Dessa forma, considerando que a via do habeas corpus destina-se, primordialmente, a garantir a liberdade de ir e vir do cidadão, descabe o seu uso com a finalidade de obstar o prosseguimento do curso normal do cumprimento de sentença prolatada em sede de ação de investigação judicial eleitoral.

DIANTE DO EXPOSTO, indefiro a petição inicial e não conheço do pedido por ser manifestamente incabível, forte no parágrafo único do art. 33 do Regimento Interno do TRE-RS.

As razões agora vertidas no agravo interno em nada alteram meu convencimento.

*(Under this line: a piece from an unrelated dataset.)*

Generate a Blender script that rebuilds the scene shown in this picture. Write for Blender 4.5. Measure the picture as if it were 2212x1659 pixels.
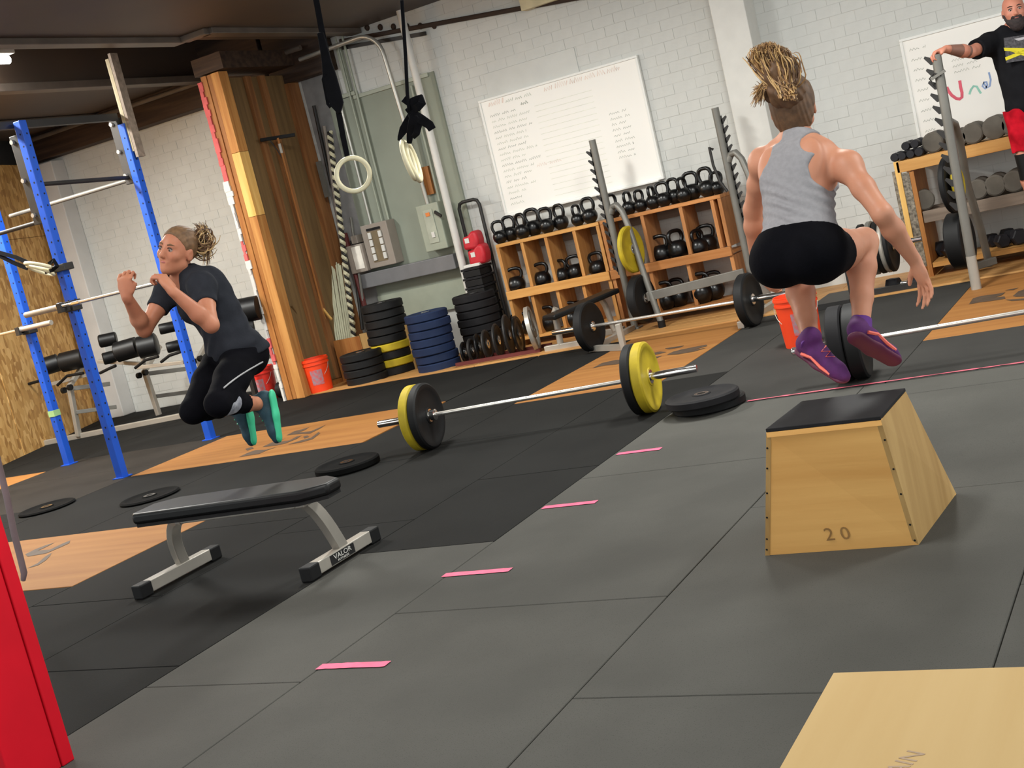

Dispõe o art. 5º, inc. LXVIII, da CF: “conceder-se-á habeas corpus sempre que alguém sofrer ou se achar ameaçado de sofrer violência ou coação em sua liberdade de locomoção, por ilegalidade ou abuso de poder”.

Conforme corretamente ponderado pelo órgão ministerial, o bem jurídico tutelado pela norma constitucional é a liberdade de locomoção. Nesse sentido, para o exercício regular da ação de habeas corpus, é necessária a existência (ou a possibilidade) de ofensa ao bem jurídico tutelado.

O mandamus em questão foi impetrado contra ato de juiz eleitoral consistente na determinação de cumprimento de sentença em uma ação eleitoral de natureza cível (AIJE), que, por sua própria natureza, não tem o condão de causar embaraço à liberdade de locomoção. Inexistente a potencialidade de ofensa à liberdade de locomoção, inexistente também o interesse de agir.

Ausente o interesse de agir do agravante, a petição inicial deve ser indeferida. Assim dispõe o art. 330, inc. III, do Código de Processo Civil:

Art. 330. A petição inicial será indeferida quando:

(...)

III – o autor carecer de interesse processual;

Nesse sentido, mantenho a decisão agravada por seus próprios fundamentos.

 

Ante o exposto, afasto a matéria preliminar e VOTO pelo desprovimento do agravo interno, nos termos da fundamentação.